José Luis García Agraz
José Luis García Agraz | |
|---|---|
| Born | José Luis García Agraz November 16, 1952 |
| Education | Centro Universitario de Estudios Cinematográficos / UNAM |
| Occupations | Film Director, screenwriter, editor |
| Years active | 1975–present |
José Luis García Agraz (born 16 November 1952) is an Ariel Award-winning Mexican film director, screenwriter, editor and producer known for his Desiertos Mares, Nocaut (Knockout) and El misterio del Trinidad. He is also an educator of cinema studies at Centro de Capacitación Cinematográfica (or CCC) in Coyoacán, and for a period of years beginning in 2007 was the managing director of Estudios Churubusco, one of Mexico's most important film production facilities.
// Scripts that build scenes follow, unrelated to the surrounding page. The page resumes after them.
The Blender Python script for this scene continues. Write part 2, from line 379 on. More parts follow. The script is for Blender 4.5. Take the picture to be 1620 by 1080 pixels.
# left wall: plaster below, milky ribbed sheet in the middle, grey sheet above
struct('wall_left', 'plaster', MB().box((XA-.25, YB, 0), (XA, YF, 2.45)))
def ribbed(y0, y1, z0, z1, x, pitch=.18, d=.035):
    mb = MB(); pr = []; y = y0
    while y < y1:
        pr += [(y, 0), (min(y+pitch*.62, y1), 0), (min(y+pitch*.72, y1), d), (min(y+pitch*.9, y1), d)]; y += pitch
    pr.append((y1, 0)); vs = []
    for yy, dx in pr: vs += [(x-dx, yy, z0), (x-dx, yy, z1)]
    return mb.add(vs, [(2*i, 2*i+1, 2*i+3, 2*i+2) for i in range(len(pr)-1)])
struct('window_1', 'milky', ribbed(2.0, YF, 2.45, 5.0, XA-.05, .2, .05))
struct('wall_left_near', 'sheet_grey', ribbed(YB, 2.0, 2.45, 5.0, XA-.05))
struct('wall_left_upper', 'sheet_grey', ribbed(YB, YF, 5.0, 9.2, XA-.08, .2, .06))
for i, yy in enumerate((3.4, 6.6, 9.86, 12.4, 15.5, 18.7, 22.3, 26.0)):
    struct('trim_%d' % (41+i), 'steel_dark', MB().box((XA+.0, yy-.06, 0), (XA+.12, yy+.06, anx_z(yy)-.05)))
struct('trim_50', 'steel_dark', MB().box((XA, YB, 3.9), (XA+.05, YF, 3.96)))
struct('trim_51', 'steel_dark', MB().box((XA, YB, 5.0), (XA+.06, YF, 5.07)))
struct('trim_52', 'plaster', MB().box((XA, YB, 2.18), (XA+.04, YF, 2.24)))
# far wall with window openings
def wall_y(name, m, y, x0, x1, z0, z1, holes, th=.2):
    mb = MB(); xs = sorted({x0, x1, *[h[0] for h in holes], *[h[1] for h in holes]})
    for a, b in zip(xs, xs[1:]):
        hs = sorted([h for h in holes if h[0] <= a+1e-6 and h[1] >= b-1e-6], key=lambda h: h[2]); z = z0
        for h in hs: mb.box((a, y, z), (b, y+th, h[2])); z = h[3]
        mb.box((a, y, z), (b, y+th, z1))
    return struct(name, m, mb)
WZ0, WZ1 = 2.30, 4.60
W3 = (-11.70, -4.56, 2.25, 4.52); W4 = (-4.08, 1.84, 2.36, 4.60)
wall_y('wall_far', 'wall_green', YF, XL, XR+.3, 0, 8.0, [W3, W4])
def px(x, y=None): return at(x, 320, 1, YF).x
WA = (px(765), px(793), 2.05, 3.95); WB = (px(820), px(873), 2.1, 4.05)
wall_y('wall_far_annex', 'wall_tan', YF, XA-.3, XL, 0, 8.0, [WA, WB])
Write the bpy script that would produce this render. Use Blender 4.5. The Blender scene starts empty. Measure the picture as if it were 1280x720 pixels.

His first feature-length film, Nocaut (1984) won the Ariel Award for Best Debut Feature Film and was nominated for Best Picture. It also won Best Film at the El Heraldo de México Awards and the Diosas de Plata. In addition, the film was selected to screen at FIFAM in Amiens (France), and other festivals in Madrid and New York City.
After its Hollywood screening at the 3rd annual American Cinematheque festival hosted by Grauman's Egyptian Theater , the Los Angeles Times described El Misterio del Trinidad as, "an original and satisfying family drama, an unraveling of a string of family secrets that enables Garcia Agraz to consider how much we actually know about our relatives, “El Misterio” has plenty of emotion, lots of revelations and even adventure but never lapses into soap opera. It is as distinctive and impressive as Garcia Agraz’s heady, intoxicating “Salon Mexico,” about a mid-’30s crime of passion told from conflicting points of view, “Rashomon”-style."